Miguel Deveze
Modern Art does not have to be a medium without a message. Take a look at the work of Miguel Deveze, a French-Catalan artist born in Arles, France, in 1909. Deveze was an accomplished saxophone player in the Paris jazz scene, when an encounter with a Rubens painting at the Louvre persuaded him his real calling in life was to look for harmonies and syncopated rhythms in the geometric forms of visual art. Fascinated with modern industrial design, the self-taught Deveze developed an idiosyncratic style, often called “post-cubist,” where the figurative elements in his work emerge from contrasting planes of flat color, fitted precisely together like jigsaw puzzle pieces.

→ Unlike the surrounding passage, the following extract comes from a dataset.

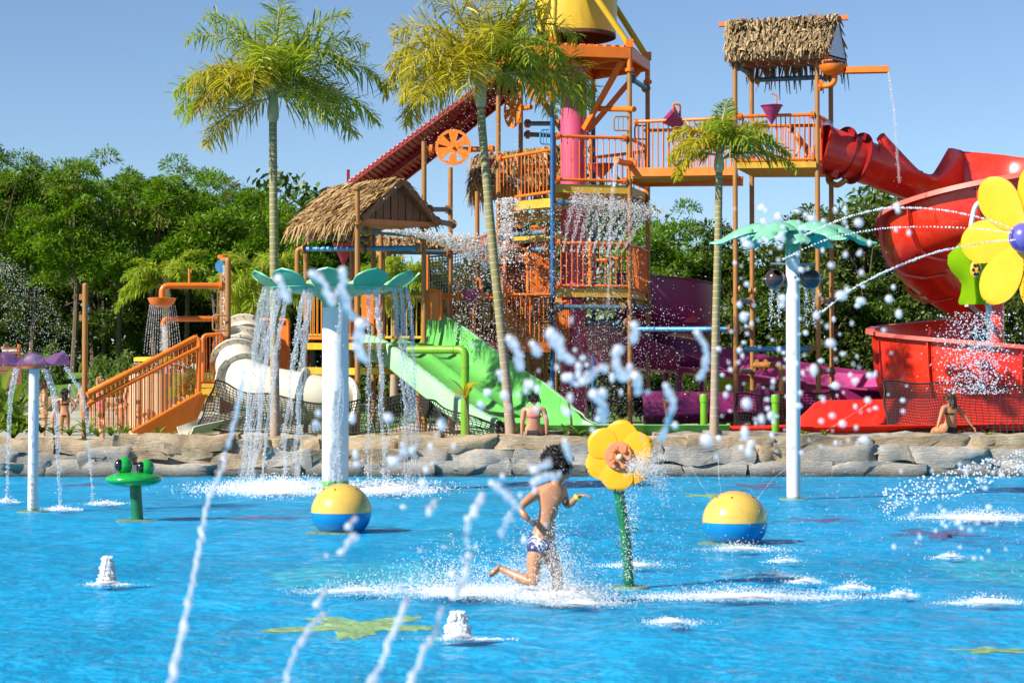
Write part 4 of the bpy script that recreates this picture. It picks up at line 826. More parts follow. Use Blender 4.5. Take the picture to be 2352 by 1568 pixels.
railing(st, (1150, 600, 53.9), (1215, 590, 53.9), (1150, 790, 53.9), (1215, 780, 53.9), 20, 'orange', .04, .02)
MB().prism([P(1190, 785, 53.8), P(1262, 785, 53.8), P(1262, 735, 53.8), P(1190, 745, 53.8)], (0, .05, 0)).build('riser', M['yellow'], st, ang=20); MB().prism([P(1215, 735, 54.2), P(1264, 735, 54.2), P(1264, 660, 54.2), P(1225, 680, 54.2)], (0, .05, 0)).build('riser', M['yellow'], st, ang=20)
MB().beam(P(1210, 585, 53), P(1258, 650, 52.9), .1, .1).build('handrail', M['orange'], st); MB().beam(P(1255, 560, 53), P(1228, 600, 52.9), .07, .07).build('handrail', M['orange'], st)
for k in range(8): p = P(1200+k*7, 780-k*17, 53.1+.17*k); MB().box((p.x-.1, p.y, p.z), (p.x+.95, p.y+.28, p.z+.06)).build('step', M['yellow'], st, ang=20)
# cargo nets
def hang_net(label, c, nu, nv, r=.011):
    q = [P(*k) for k in c]
    o = net_mesh(lambda s, t: q[0].lerp(q[1], t).lerp(q[3].lerp(q[2], t), s)+Vector((.03*math.sin(9*t+5*s), .05*math.sin(7*s+4*t), -.05*math.sin(math.pi*t))), nu, nv, r).build('cargo_net', M['net'], None); tag(o, label, 'net'); return o
hang_net('black cargo net in orange frame behind the leaning palm', [(1162, 578, 52.5), (1212, 572, 52.7), (1208, 735, 52.7), (1160, 690, 52.5)], 22, 9)
hang_net('small black net panel hanging on the walkway railing', [(1232-8, 680, 51.6), (1290-18, 680, 51.8), (1288-18, 738, 51.8), (1232-8, 738, 51.6)], 8, 7)
hang_net('wide black cargo net behind the walkway between hut and tower', [(985, 590, 54.8), (1150, 560, 54.8), (1150, 790, 54.8), (985, 790, 54.8)], 28, 24, .012)
nf = thing('net_frame', 'orange tubular frame holding the cargo nets behind the walkway', 'frame', P(1080, 790, 54.9))
for pts in ([(982, 790, 54.9), (982, 580, 54.9), (1060, 575, 54.9), (1152, 555, 54.9), (1152, 790, 54.9)], [(1160, 790, 52.4), (1160, 572, 52.4), (1212, 572, 52.4), (1212, 790, 52.4)]): MB().tube(fillet([P(*p) for p in pts], .15), .05, 10).build('frame_tube', M['orange'], nf)
railing(nf, (1092, 548, 56), (1150, 530, 56), (1092, 600, 56), (1150, 590, 56), 14, join=True)
# funnel on an orange bail above the walkway
t, top, r = funnel('plum funnel hanging from an orange bail over the walkway railing', 1081, 667, 722, 42, 50.9, 'funnel')
MB().tube(fillet([P(1054, 690, 51.1), P(1054, 642, 51.0), P(1104, 640, 51.0), P(1106, 690, 51.1)], .12), .045, 10).build('bail', M['orange'], t)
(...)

Deveze has painted a variety of subjects from high-speed trains to the intricate dance of matador and beast in the bull-ring, but he has a special love for the colorful Biblical narratives he heard growing up in Spain and Provence. His modernistic treatment of these sacred stories links him to the post-war revival of sacred art in France, led by Dominican Father Marie-Alain Couturier, who commissioned ecclesiastical works from cutting-edge contemporary artists like Leger, Chagall, Rouault, Bonnard, and Matisse. Sacred art pilgrims will definitely want to visit Matisse’s Chapel of the Rosary at Vence, near Nice, then, travel on to Arles to view Deveze’s Stations of the Cross in the Church of Saint-Pierre-de-Trinquetaille, thought by some art critics to be his masterpiece.